A lot of the postings I have put up recently concern Greenie issues so I have decided to give such postings a blog of their own. You can find it here. Greens and Leftists have a lot in common in that they both want to use the power of the state for pervasive and irrational interference with other people's lives. Neither gives a damn for individual liberty. But their motivations differ. Where the Leftist ideologue's main aim is to make himself look warm and wise and wonderful (in the absence of any real claims in that direction) Greenie ideologues are frank misanthropists. They hate and despise people and are not slow to say so. The Leftist by contrast at least keeps up a pretence about caring for other people. As the old summary of Leftist thought says: "I love humanity. It's just people I can't stand". So the two types of would-be tyrant do deserve separate consideration.



SOME "FORGOTTEN" HISTORY

Amusing: Richard Wolin's book, The Seduction of Unreason appears to be a good critique of postmodernist irrationality but he makes his book politically correct by noting -- correctly -- that in the 1930s what we now call postmodernism was primarily a Fascist doctrine. So he says that postmodernism is "Rightist" too, you see: It is not only a mental confusion of the Left. The fact that Fascism was a development of Marxism and that Hitler was a socialist seem to be "forgotten" by Wolin. It would indeed be surprising if a Rightist philosophy suddenly became the guiding light of the Left but no such thing has happened. "Postmodern" thinking has ALWAYS been a Leftist escape-hatch from reality. Although both Marxism and Fascism may be long dead in most people's minds, both are variants of socialism and both still flourish among Leftist intellectuals -- not that they are honest about it, of course.

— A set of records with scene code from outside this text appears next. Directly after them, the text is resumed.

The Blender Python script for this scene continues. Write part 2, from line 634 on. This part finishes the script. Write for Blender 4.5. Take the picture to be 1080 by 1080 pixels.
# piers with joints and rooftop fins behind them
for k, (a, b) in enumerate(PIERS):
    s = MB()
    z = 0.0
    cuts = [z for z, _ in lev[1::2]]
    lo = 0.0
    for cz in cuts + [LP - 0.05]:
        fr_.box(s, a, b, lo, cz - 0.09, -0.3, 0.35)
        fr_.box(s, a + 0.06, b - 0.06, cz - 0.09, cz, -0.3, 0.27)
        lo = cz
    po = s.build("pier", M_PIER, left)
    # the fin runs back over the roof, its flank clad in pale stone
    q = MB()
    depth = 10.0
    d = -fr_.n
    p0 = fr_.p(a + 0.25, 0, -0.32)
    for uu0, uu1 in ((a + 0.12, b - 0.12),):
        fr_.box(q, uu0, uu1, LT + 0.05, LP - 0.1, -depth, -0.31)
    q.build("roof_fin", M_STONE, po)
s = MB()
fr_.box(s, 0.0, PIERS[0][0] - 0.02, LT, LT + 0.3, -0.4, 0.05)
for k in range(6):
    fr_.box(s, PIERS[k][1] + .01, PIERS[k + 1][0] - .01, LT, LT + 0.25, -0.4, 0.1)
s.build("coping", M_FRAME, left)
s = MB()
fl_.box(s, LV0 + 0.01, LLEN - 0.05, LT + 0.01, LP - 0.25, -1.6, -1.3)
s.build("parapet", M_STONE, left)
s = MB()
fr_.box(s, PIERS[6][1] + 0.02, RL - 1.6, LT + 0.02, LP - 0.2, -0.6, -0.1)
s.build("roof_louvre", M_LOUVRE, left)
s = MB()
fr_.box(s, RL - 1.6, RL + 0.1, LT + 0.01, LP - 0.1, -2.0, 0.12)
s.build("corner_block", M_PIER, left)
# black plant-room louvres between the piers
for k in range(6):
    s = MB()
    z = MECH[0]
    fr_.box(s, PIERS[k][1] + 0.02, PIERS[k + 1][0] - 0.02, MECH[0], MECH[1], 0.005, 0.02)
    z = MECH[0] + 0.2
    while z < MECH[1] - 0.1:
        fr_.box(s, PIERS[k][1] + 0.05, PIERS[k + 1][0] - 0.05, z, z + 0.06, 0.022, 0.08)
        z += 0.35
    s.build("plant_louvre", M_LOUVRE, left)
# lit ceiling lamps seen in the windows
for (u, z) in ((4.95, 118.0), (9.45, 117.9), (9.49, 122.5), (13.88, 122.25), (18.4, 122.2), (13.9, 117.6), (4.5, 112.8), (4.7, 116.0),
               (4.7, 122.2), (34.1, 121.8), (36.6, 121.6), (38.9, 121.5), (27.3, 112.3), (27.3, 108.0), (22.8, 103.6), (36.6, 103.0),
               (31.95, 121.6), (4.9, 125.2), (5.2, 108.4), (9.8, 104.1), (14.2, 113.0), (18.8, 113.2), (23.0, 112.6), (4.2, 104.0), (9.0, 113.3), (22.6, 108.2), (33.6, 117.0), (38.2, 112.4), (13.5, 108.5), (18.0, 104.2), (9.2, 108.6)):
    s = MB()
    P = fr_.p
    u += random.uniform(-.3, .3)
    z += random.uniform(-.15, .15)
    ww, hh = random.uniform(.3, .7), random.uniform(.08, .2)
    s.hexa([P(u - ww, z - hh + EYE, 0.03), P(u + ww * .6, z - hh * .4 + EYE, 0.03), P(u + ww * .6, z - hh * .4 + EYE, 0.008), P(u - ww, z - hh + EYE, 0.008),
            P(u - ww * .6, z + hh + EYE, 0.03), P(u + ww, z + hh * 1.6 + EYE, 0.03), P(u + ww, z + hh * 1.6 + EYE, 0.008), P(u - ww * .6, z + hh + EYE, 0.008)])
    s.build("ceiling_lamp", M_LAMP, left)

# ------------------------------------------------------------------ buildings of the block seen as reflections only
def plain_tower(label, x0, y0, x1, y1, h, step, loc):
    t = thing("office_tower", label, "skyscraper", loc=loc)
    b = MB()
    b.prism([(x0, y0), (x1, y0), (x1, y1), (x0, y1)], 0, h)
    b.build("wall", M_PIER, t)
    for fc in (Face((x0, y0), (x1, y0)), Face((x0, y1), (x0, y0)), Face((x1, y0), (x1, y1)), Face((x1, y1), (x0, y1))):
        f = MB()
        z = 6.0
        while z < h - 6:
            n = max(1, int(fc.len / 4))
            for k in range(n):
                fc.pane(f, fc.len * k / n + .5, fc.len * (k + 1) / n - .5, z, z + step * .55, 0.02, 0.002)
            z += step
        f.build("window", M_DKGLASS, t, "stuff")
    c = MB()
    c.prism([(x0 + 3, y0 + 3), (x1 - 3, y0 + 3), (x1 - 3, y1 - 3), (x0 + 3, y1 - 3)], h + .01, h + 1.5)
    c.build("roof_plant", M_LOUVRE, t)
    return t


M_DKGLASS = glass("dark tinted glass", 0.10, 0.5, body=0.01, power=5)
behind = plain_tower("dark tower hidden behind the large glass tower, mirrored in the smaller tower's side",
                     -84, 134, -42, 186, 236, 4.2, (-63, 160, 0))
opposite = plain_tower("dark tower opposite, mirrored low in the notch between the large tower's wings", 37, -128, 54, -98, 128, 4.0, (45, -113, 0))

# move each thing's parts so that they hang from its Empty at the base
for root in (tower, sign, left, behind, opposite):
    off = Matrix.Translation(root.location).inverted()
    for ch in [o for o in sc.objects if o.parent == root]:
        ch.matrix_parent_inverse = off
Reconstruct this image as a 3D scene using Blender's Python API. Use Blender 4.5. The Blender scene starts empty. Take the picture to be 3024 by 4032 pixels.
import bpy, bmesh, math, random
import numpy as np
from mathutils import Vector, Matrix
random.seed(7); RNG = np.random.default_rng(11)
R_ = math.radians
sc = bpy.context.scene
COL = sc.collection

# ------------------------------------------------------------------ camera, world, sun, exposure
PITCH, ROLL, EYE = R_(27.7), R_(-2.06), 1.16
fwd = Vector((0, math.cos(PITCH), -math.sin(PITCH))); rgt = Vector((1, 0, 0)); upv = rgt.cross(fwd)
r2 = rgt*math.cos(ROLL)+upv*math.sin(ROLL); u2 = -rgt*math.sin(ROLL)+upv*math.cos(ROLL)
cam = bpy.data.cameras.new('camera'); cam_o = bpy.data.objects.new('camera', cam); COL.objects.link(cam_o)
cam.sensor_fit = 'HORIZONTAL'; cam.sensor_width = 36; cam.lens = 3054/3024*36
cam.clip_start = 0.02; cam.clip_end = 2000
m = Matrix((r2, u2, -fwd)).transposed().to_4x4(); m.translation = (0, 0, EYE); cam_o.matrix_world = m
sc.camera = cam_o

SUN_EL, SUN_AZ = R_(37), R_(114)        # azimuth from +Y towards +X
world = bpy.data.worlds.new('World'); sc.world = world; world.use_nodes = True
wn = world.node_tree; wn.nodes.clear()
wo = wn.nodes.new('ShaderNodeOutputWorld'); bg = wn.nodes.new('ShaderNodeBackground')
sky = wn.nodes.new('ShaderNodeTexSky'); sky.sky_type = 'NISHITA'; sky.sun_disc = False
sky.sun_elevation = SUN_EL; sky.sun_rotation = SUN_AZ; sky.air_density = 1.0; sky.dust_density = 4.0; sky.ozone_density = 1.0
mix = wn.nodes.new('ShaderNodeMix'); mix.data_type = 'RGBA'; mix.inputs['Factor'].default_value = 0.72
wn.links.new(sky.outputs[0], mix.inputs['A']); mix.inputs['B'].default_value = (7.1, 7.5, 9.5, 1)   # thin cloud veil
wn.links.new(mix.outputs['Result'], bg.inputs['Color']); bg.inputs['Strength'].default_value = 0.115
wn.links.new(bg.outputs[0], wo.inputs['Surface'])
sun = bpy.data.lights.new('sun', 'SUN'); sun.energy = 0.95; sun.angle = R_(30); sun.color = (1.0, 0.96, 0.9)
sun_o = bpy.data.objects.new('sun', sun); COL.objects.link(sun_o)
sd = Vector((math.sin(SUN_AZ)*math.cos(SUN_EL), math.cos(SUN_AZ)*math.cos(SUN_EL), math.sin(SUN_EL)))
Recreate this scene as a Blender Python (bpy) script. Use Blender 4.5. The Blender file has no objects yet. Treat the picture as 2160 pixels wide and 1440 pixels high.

There is an interesting article on the "forgotten" George Schuyler in Policy Review. Schuyler was an astringent black conservative writer and satirist who ridiculed the claim that black art was distinctive: "Schuyler argued that black artists in America were equally as diverse as white artists, and that to expect a uniform style or subject matter was as insulting as the stereotypes that were being rejected." He was also a conservative within the NAACP who fought that organisation's socialist ways from within". Called one of the great anti-communist writers of the 20th century, he has now largely been airbrushed from the historical record for not conforming to black victimhood.